- **Data segment**

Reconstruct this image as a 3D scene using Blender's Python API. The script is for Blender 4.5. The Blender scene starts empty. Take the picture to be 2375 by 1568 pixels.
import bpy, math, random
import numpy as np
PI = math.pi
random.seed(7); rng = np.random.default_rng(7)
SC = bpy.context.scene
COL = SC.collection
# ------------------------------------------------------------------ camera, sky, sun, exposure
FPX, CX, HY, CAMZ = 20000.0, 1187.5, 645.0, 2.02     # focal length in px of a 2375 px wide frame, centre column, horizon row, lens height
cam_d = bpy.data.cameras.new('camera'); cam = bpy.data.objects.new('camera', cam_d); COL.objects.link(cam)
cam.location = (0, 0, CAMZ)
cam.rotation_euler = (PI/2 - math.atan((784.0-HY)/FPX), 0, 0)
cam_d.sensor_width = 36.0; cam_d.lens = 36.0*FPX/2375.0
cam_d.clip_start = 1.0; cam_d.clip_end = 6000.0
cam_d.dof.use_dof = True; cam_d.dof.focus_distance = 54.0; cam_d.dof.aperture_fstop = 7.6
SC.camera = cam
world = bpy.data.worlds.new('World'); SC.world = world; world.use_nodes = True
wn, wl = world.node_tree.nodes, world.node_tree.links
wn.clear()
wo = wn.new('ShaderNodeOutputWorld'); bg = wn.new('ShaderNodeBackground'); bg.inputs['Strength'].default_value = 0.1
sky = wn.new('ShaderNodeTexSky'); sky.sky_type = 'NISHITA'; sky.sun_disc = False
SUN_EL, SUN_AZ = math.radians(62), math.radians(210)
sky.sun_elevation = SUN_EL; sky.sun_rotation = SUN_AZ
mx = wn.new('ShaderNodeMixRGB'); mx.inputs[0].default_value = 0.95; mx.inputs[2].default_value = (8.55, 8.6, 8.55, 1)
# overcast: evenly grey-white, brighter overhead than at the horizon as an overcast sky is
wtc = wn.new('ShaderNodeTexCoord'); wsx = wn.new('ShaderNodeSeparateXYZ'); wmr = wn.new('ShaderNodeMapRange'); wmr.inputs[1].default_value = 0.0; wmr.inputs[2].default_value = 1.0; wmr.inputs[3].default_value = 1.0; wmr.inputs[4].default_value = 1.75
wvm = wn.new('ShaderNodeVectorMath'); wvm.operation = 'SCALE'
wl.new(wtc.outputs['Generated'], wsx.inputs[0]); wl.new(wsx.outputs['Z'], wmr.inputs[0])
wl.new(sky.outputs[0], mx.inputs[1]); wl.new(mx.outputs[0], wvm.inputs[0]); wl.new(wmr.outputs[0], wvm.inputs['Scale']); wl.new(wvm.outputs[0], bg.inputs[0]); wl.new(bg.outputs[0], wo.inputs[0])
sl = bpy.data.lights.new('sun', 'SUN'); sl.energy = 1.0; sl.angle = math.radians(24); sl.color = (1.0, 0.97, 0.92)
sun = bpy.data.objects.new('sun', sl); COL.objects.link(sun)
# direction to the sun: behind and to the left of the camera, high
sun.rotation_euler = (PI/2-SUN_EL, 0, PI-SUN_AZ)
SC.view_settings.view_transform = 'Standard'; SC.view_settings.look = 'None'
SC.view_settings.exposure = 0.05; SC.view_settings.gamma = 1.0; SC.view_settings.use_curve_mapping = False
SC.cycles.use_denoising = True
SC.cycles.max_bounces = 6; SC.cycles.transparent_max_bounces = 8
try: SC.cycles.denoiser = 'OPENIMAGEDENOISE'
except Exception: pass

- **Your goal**
Print all the data exactly.

- **Answer to the problem**
Reconstruct this image as a 3D scene using Blender's Python API. The script is for Blender 4.5. The Blender scene starts empty. Take the picture to be 2375 by 1568 pixels.
import bpy, math, random
import numpy as np
PI = math.pi
random.seed(7); rng = np.random.default_rng(7)
SC = bpy.context.scene
COL = SC.collection
# ------------------------------------------------------------------ camera, sky, sun, exposure
FPX, CX, HY, CAMZ = 20000.0, 1187.5, 645.0, 2.02     # focal length in px of a 2375 px wide frame, centre column, horizon row, lens height
cam_d = bpy.data.cameras.new('camera'); cam = bpy.data.objects.new('camera', cam_d); COL.objects.link(cam)
cam.location = (0, 0, CAMZ)
cam.rotation_euler = (PI/2 - math.atan((784.0-HY)/FPX), 0, 0)
cam_d.sensor_width = 36.0; cam_d.lens = 36.0*FPX/2375.0
cam_d.clip_start = 1.0; cam_d.clip_end = 6000.0
cam_d.dof.use_dof = True; cam_d.dof.focus_distance = 54.0; cam_d.dof.aperture_fstop = 7.6
SC.camera = cam
world = bpy.data.worlds.new('World'); SC.world = world; world.use_nodes = True
wn, wl = world.node_tree.nodes, world.node_tree.links
wn.clear()
wo = wn.new('ShaderNodeOutputWorld'); bg = wn.new('ShaderNodeBackground'); bg.inputs['Strength'].default_value = 0.1
sky = wn.new('ShaderNodeTexSky'); sky.sky_type = 'NISHITA'; sky.sun_disc = False
SUN_EL, SUN_AZ = math.radians(62), math.radians(210)
sky.sun_elevation = SUN_EL; sky.sun_rotation = SUN_AZ
mx = wn.new('ShaderNodeMixRGB'); mx.inputs[0].default_value = 0.95; mx.inputs[2].default_value = (8.55, 8.6, 8.55, 1)
# overcast: evenly grey-white, brighter overhead than at the horizon as an overcast sky is
wtc = wn.new('ShaderNodeTexCoord'); wsx = wn.new('ShaderNodeSeparateXYZ'); wmr = wn.new('ShaderNodeMapRange'); wmr.inputs[1].default_value = 0.0; wmr.inputs[2].default_value = 1.0; wmr.inputs[3].default_value = 1.0; wmr.inputs[4].default_value = 1.75
wvm = wn.new('ShaderNodeVectorMath'); wvm.operation = 'SCALE'
wl.new(wtc.outputs['Generated'], wsx.inputs[0]); wl.new(wsx.outputs['Z'], wmr.inputs[0])
wl.new(sky.outputs[0], mx.inputs[1]); wl.new(mx.outputs[0], wvm.inputs[0]); wl.new(wmr.outputs[0], wvm.inputs['Scale']); wl.new(wvm.outputs[0], bg.inputs[0]); wl.new(bg.outputs[0], wo.inputs[0])
sl = bpy.data.lights.new('sun', 'SUN'); sl.energy = 1.0; sl.angle = math.radians(24); sl.color = (1.0, 0.97, 0.92)
sun = bpy.data.objects.new('sun', sl); COL.objects.link(sun)
# direction to the sun: behind and to the left of the camera, high
sun.rotation_euler = (PI/2-SUN_EL, 0, PI-SUN_AZ)
SC.view_settings.view_transform = 'Standard'; SC.view_settings.look = 'None'
SC.view_settings.exposure = 0.05; SC.view_settings.gamma = 1.0; SC.view_settings.use_curve_mapping = False
SC.cycles.use_denoising = True
SC.cycles.max_bounces = 6; SC.cycles.transparent_max_bounces = 8
try: SC.cycles.denoiser = 'OPENIMAGEDENOISE'
except Exception: pass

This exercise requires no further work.